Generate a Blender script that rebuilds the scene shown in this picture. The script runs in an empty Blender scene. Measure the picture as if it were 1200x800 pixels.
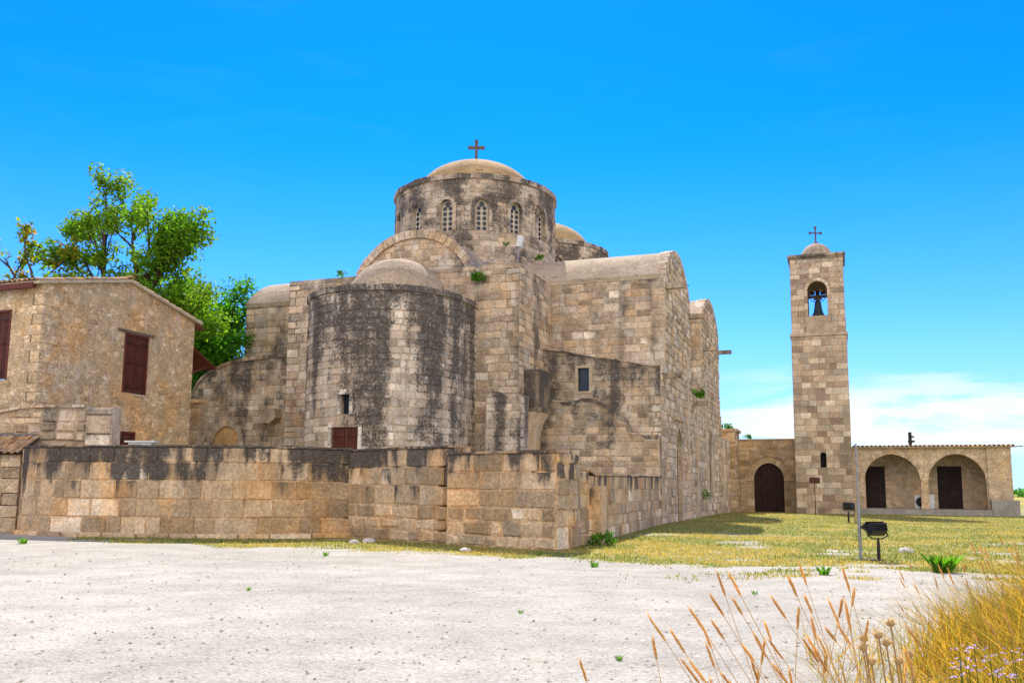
import bpy, math, random
import numpy as np
from mathutils import Vector, Matrix

R = math.radians
random.seed(7)
sc = bpy.context.scene
col = sc.collection

# ------------------------------------------------------------------ camera, sky, sun, exposure
cam_d = bpy.data.cameras.new("camera")
cam = bpy.data.objects.new("camera", cam_d)
col.objects.link(cam)
cam_d.sensor_width = 36
cam_d.lens = 31.5
cam_d.shift_y = 0.0292
cam_d.clip_start = 0.05
cam_d.clip_end = 6000
cam.location = (0, 0, 1.6)
cam.rotation_euler = (Matrix.Rotation(R(90 + 7.48), 3, 'X') @ Matrix.Rotation(0.008, 3, 'Z')).to_euler()
sc.camera = cam

SUN_EL, SUN_AZ = R(49), R(-3.5)            # azimuth measured from +Y towards +X
world = bpy.data.worlds.new("World")
sc.world = world
world.use_nodes = True
wn, wl = world.node_tree.nodes, world.node_tree.links
wn.clear()
w_out = wn.new('ShaderNodeOutputWorld')
w_bg = wn.new('ShaderNodeBackground')
w_bg.inputs['Strength'].default_value = 0.14
sky = wn.new('ShaderNodeTexSky')
sky.sky_type = 'NISHITA'
sky.sun_disc = False
sky.sun_elevation = SUN_EL
sky.sun_rotation = SUN_AZ
sky.air_density = 1.0
sky.dust_density = 0.1
sky.ozone_density = 3.0
w_hsv = wn.new('ShaderNodeHueSaturation')
w_hsv.inputs['Saturation'].default_value = 1.1
w_hsv.inputs['Hue'].default_value = 0.5
wl.new(sky.outputs[0], w_hsv.inputs['Color'])
# thin clouds: a low bank to the right and a faint veil
tc = wn.new('ShaderNodeTexCoord')
sep = wn.new('ShaderNodeSeparateXYZ')
wl.new(tc.outputs['Generated'], sep.inputs[0])
def wmath(op, a, b=None, clamp=False):
    n = wn.new('ShaderNodeMath'); n.operation = op; n.use_clamp = clamp
    for i, v in enumerate((a, b)):
        if v is None: continue
        if isinstance(v, (int, float)): n.inputs[i].default_value = v
        else: wl.new(v, n.inputs[i])
    return n.outputs[0]
def wrange(v, a, b, c=0.0, d=1.0):
    n = wn.new('ShaderNodeMapRange'); n.interpolation_type = 'SMOOTHSTEP'
    wl.new(v, n.inputs[0])
    for i, x in zip((1, 2, 3, 4), (a, b, c, d)): n.inputs[i].default_value = x
    return n.outputs[0]
mapn = wn.new('ShaderNodeMapping'); mapn.inputs['Scale'].default_value = (3.2, 3.2, 17)
wl.new(tc.outputs['Generated'], mapn.inputs[0])
cn = wn.new('ShaderNodeTexNoise'); cn.inputs['Scale'].default_value = 1.6
cn.inputs['Detail'].default_value = 9; cn.inputs['Roughness'].default_value = 0.55
cn.inputs['Distortion'].default_value = 0.5
wl.new(mapn.outputs[0], cn.inputs[0])
lowband = wmath('MULTIPLY', wrange(sep.outputs['Z'], 0.02, 0.06), wrange(sep.outputs['Z'], 0.15, 0.075))
side = wrange(sep.outputs['X'], 0.12, 0.3)
cov = wmath('MULTIPLY', lowband, side)
thick = wrange(wmath('ADD', cn.outputs[0], wmath('MULTIPLY', cov, 0.22)), 0.53, 0.72)
fac = wmath('MULTIPLY', thick, wmath('ADD', wmath('MULTIPLY', cov, 0.95), 0.006), clamp=True)
def wmix(f, a, b, mode='MIX'):
    x = wn.new('ShaderNodeMixRGB'); x.blend_type = mode
    for sock, v in zip(x.inputs, (f, a, b)):
        if isinstance(v, tuple): sock.default_value = (*v, 1)
        elif isinstance(v, (int, float)): sock.default_value = v
        else: wl.new(v, sock)
    return x.outputs[0]
# deep clear blue overhead, paler towards the horizon
deep = wmix(wrange(sep.outputs['Z'], 0.0, 0.40), (.29, .44, .83), (.010, .350, .79))
blue = wmix(1.0, w_hsv.outputs[0], deep, 'MULTIPLY')
blue = wmix(wmath('MULTIPLY', wrange(sep.outputs['Z'], 0.20, 0.0), 0.5), blue, (1.5, 2.3, 3.0))
blue = wmix(fac, blue, (3.2, 3.25, 3.3))
# unseen bright cloud bank added behind the camera to fill-light the shaded walls
cn2 = wn.new('ShaderNodeTexNoise'); cn2.inputs['Scale'].default_value = 2.6; cn2.inputs['Detail'].default_value = 7
wl.new(tc.outputs['Generated'], cn2.inputs[0])
bkc = wmath('MULTIPLY', wrange(sep.outputs['Y'], -0.1, -0.45), wrange(cn2.outputs[0], .36, .55))
sky_all = wmix(bkc, blue, (6.9, 6.3, 5.6))
wl.new(sky_all, w_bg.inputs['Color'])
wl.new(w_bg.outputs[0], w_out.inputs[0])

sun_d = bpy.data.lights.new("sun", 'SUN')
sun_d.energy = 3.4
sun_d.angle = R(0.53)
sun_d.color = (1.0, 0.95, 0.86)
sun = bpy.data.objects.new("sun", sun_d)
col.objects.link(sun)
sdir = Vector((math.sin(SUN_AZ) * math.cos(SUN_EL), math.cos(SUN_AZ) * math.cos(SUN_EL), math.sin(SUN_EL)))
sun.rotation_euler = sdir.to_track_quat('Z', 'Y').to_euler()
sun.location = (0, 60, 60)

sc.view_settings.view_transform = 'Standard'
sc.view_settings.look = 'None'
sc.view_settings.gamma = 1
sc.view_settings.use_curve_mapping = False
sc.view_settings.exposure = 1.25

# ------------------------------------------------------------------ frames
A0 = R(-20)                                 # the monastery's grid is turned 20 degrees from the view
P0 = Vector((7.2, 43.0))                    # outer corner of the church's lean-to
BX = Vector((math.cos(A0), math.sin(A0)))   # local u in world
AY = Vector((-math.sin(A0), math.cos(A0)))  # local v in world
def W(u, v, z=0.0):
    p = P0 + u * BX + v * AY
    return Vector((p.x, p.y, z))

# ------------------------------------------------------------------ noise used for ground masks
_rg = np.random.RandomState(3)
_tab = _rg.rand(256, 256)
def vnoise(x, y):
    x = np.asarray(x, float); y = np.asarray(y, float)
    xi = np.floor(x).astype(int); yi = np.floor(y).astype(int)
    fx = x - xi; fy = y - yi
    fx = fx * fx * (3 - 2 * fx); fy = fy * fy * (3 - 2 * fy)
    g = lambda i, j: _tab[i % 256, j % 256]
    return (g(xi, yi) * (1 - fx) + g(xi + 1, yi) * fx) * (1 - fy) + (g(xi, yi + 1) * (1 - fx) + g(xi + 1, yi + 1) * fx) * fy
def fbm(x, y, o=4):
    s = 0; a = 0.5; t = 0
    for k in range(o):
        s = s + a * vnoise(np.asarray(x) * 2 ** k + 17.3 * k, np.asarray(y) * 2 ** k + 9.1 * k); t += a; a *= 0.5
    return s / t
def sstep(a, b, x):
    t = np.clip((np.asarray(x, float) - a) / (b - a), 0, 1)
    return t * t * (3 - 2 * t)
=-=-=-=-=
## The problem
Reproduce exactly the run of lines that opens the listing and closes with the line holding "sc.camera = cam". Pictures are excluded.

## Full output
Generate a Blender script that rebuilds the scene shown in this picture. The script runs in an empty Blender scene. Measure the picture as if it were 1200x800 pixels.
import bpy, math, random
import numpy as np
from mathutils import Vector, Matrix

R = math.radians
random.seed(7)
sc = bpy.context.scene
col = sc.collection

# ------------------------------------------------------------------ camera, sky, sun, exposure
cam_d = bpy.data.cameras.new("camera")
cam = bpy.data.objects.new("camera", cam_d)
col.objects.link(cam)
cam_d.sensor_width = 36
cam_d.lens = 31.5
cam_d.shift_y = 0.0292
cam_d.clip_start = 0.05
cam_d.clip_end = 6000
cam.location = (0, 0, 1.6)
cam.rotation_euler = (Matrix.Rotation(R(90 + 7.48), 3, 'X') @ Matrix.Rotation(0.008, 3, 'Z')).to_euler()
sc.camera = cam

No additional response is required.